While it’s thought that consumer debt levels in the UK have declined slightly in recent times, there’s no doubt that they remain uncomfortably high at present.
An estimated 8.3 million people in the UK are currently unable to pay off their debt mountain in the current climate, for example, and this is indicative of an economy where wages continue to stagnate while inflation and interest rates soar. With so many people struggling to manage their debts, it’s little wonder that managed bank accounts have become so popular throughout the UK.
But what exactly are these entities, and who have they been designed to help?
What are Managed Bank Accounts, and who are They Aimed at?
In simple terms, bank accounts are a highly ordered and structured version of the typical current accounts found on the high street. As the name suggests, this structure enables service providers to manage the account holders’ incomings and outgoings on their behalf. At the same time, they implement certain restrictions that allow for responsible money management, helping individuals to rebuild an ailing credit score and construct a more secure financial future. This offers an insight into the purpose of managed bank accounts, which have been designed to suit customers with a poor, chequered or non-existent credit history. This is why banks will usually work with you to set an agreed amount of income that is protected each month, in order to cover the cumulative cost of bills and loan repayments.
The amount left over is available for regular spending, although service providers will often apply a nominal charge for cash withdrawals as way of challenging existing financial behaviours (we’ll have a little more on this later). This can provide huge assistance over time, particularly in terms of teaching invaluable money management skills and reinforcing the importance of responsible spending.
What are the Pros and Cons of Managed Accounts?

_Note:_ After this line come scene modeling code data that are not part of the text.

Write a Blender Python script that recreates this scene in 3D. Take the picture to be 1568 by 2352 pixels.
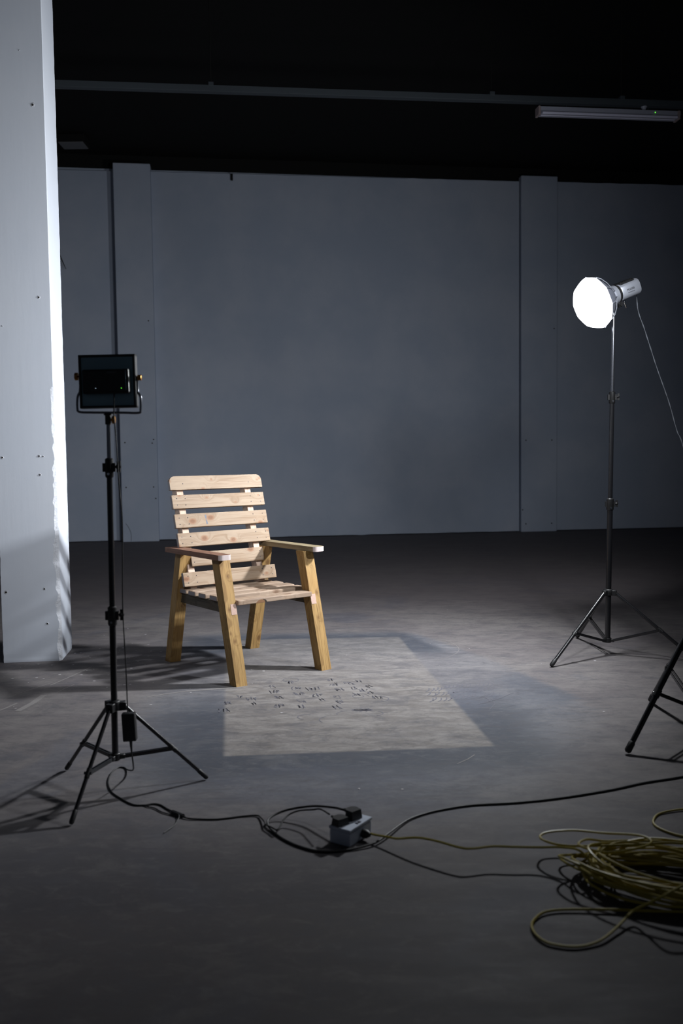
import bpy, bmesh, math, random
from mathutils import Vector, Matrix, noise
random.seed(7)
D = bpy.data
for o in list(D.objects): D.objects.remove(o, do_unlink=True)
SC = bpy.context.scene
COL = SC.collection
V = Vector
PI = math.pi

# ------------------------------------------------------------------ camera
CAM_H = 1.15
pitch = math.atan((1176 - 1049) / 2070.0); roll = 0.012
F = V((0, math.cos(pitch), -math.sin(pitch))); R = V((1, 0, 0)); U = R.cross(F)
cr, sr = math.cos(roll), math.sin(roll)
r_ = cr * R - sr * U; u_ = sr * R + cr * U
cam = D.cameras.new('camera'); camo = D.objects.new('camera', cam); COL.objects.link(camo)
m = Matrix((r_, u_, -F)).transposed().to_4x4(); m.translation = V((0, 0, CAM_H))
camo.matrix_world = m
cam.sensor_fit = 'VERTICAL'; cam.sensor_height = 36; cam.sensor_width = 24
cam.lens = 2070 / 2352 * 36
cam.clip_start = .05; cam.clip_end = 100
cam.dof.use_dof = True; cam.dof.focus_distance = 5.0; cam.dof.aperture_fstop = 2.8
SC.camera = camo

# ------------------------------------------------------------------ world, light levels
W = D.worlds.new('world'); SC.world = W; W.use_nodes = True
W.node_tree.nodes['Background'].inputs[0].default_value = (.7, .8, 1, 1)
W.node_tree.nodes['Background'].inputs[1].default_value = .04
SC.view_settings.view_transform = 'Standard'; SC.view_settings.look = 'None'
SC.view_settings.exposure = 0.0; SC.view_settings.gamma = 1.0
SC.view_settings.use_curve_mapping = False
SOFT_W = 112.0       # softbox by the chair
EDGE_W = 45.0        # led panel on the stand at the right edge
EDGE_AIM = (-1.0, 5.9, 1.6); EDGE_SPREAD = 160
SOFT_SPREAD = 150
PANEL_W = 4.0       # led panel
HALL_W = 29.0        # lamp farther to the right in the hall
HALL_POS = (2.75, 6.0, 1.7)
LCOL = (.93, .965, 1.0)

# ------------------------------------------------------------------ materials
def mat(name, col=(.5, .5, .5), rough=.6, metal=0, spec=.5, emit=None, es=0):
    M = D.materials.new(name); M.use_nodes = True
    b = M.node_tree.nodes['Principled BSDF']
    b.inputs['Base Color'].default_value = (*col, 1)
    b.inputs['Roughness'].default_value = rough; b.inputs['Metallic'].default_value = metal
    b.inputs['Specular IOR Level'].default_value = spec
    if emit: b.inputs['Emission Color'].default_value = (*emit, 1); b.inputs['Emission Strength'].default_value = es
    return M
class NT:
    """small helper for writing node graphs"""
    def __init__(s, M): s.t = M.node_tree; s.b = s.t.nodes['Principled BSDF']
    def n(s, ty, **k):
        x = s.t.nodes.new(ty)
        for a, v in k.items(): setattr(x, a, v)
        return x
    def L(s, a, b): s.t.links.new(a, b)
    def set(s, inp, v):
        if hasattr(v, 'is_output'): s.L(v, inp)
        else: inp.default_value = v
    def math(s, op, a, b=0.0, c=None, clamp=False):
        x = s.n('ShaderNodeMath', operation=op, use_clamp=clamp); s.set(x.inputs[0], a); s.set(x.inputs[1], b)
        if c is not None: s.set(x.inputs[2], c)
        return x.outputs[0]
    def mix(s, f, a, b, mode='MIX'):
        x = s.n('ShaderNodeMix', data_type='RGBA', blend_type=mode)
        s.set(x.inputs[0], f); s.set(x.inputs[6], a if hasattr(a, 'is_output') else (*a, 1)); s.set(x.inputs[7], b if hasattr(b, 'is_output') else (*b, 1))
        return x.outputs[2]
    def noise(s, v, scale, detail=4, rough=.55, dist=0):
        x = s.n('ShaderNodeTexNoise'); s.L(v, x.inputs['Vector']); x.inputs['Scale'].default_value = scale
        x.inputs['Detail'].default_value = detail; x.inputs['Roughness'].default_value = rough; x.inputs['Distortion'].default_value = dist
        return x.outputs[0]
    def ramp(s, v, a, b):   # smooth 0..1 between a and b
        x = s.n('ShaderNodeMapRange', interpolation_type='SMOOTHSTEP'); s.set(x.inputs[0], v)
        x.inputs[1].default_value = a; x.inputs[2].default_value = b; x.inputs[3].default_value = 0; x.inputs[4].default_value = 1
        return x.outputs[0]
    def coord(s, kind='Object', sc=None, rot=None):
        c = s.n('ShaderNodeTexCoord').outputs[kind]
        if sc or rot:
            m = s.n('ShaderNodeMapping'); s.L(c, m.inputs[0])
            if sc: m.inputs['Scale'].default_value = sc
            if rot: m.inputs['Rotation'].default_value = rot
            c = m.outputs[0]
        return c
    def bump(s, h, strength=.2, dist=.01):
        x = s.n('ShaderNodeBump'); x.inputs['Strength'].default_value = strength; x.inputs['Distance'].default_value = dist
        s.L(h, x.inputs['Height']); s.L(x.outputs[0], s.b.inputs['Normal'])

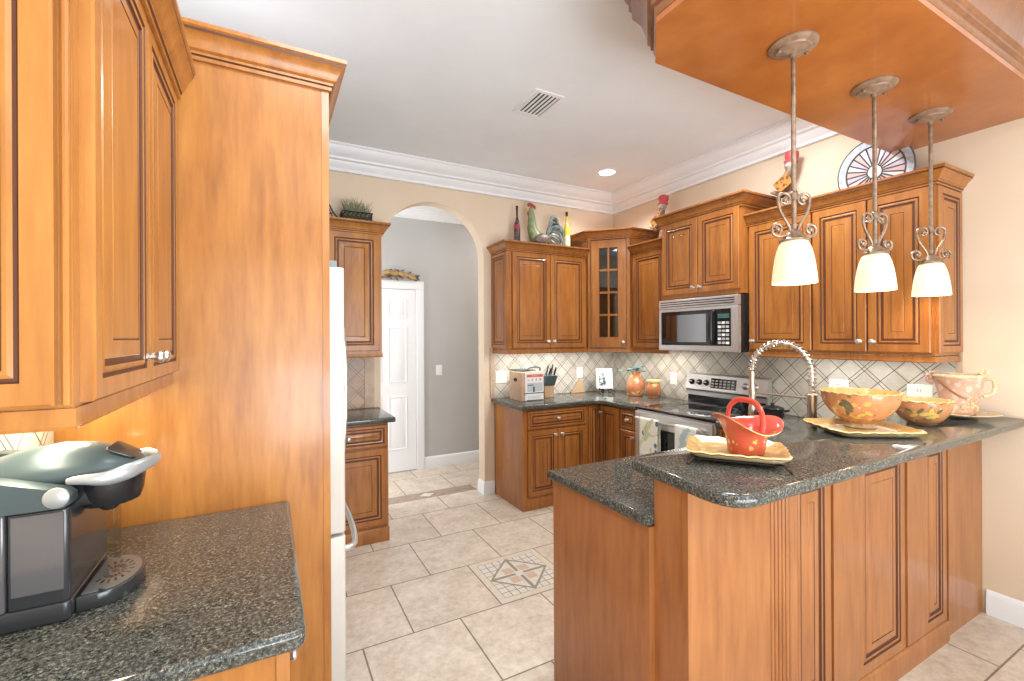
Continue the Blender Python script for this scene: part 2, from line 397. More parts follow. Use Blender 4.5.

The benefits of managed accounts are fairly self-explanatory, as they help people with poor or limited credit histories to bridge the gap between their current circumstances and their future financial objectives. This also offers an insight into the importance of the service that they provide to customers in the real-time economic climate, with so many households drowning in debt and lacking the necessary tools to minimise or repay their burden. Even on a fundamental level, it provides people with the worst credit scores with access to a functioning bank account, providing the first step on the ladder towards a brighter financial future.
In terms of the cons, customers will have to pay a small monthly fee for a managed account. This is fair given the time invested in organising your finances while it generally offers good value over time, but it can be a little off-putting for individuals who are already struggling to make ends meet. This can also be problematic when combined with cash withdrawal charges, but there are some providers that offer better value than others. Take Think Money, for example, which do not charge a cash withdrawal fee and are generally among the most cost-effective options on the market.
This is an important consideration, as by comparing the market and choosing the right provider of managed bank accounts customers can at least get the best possible value for their money.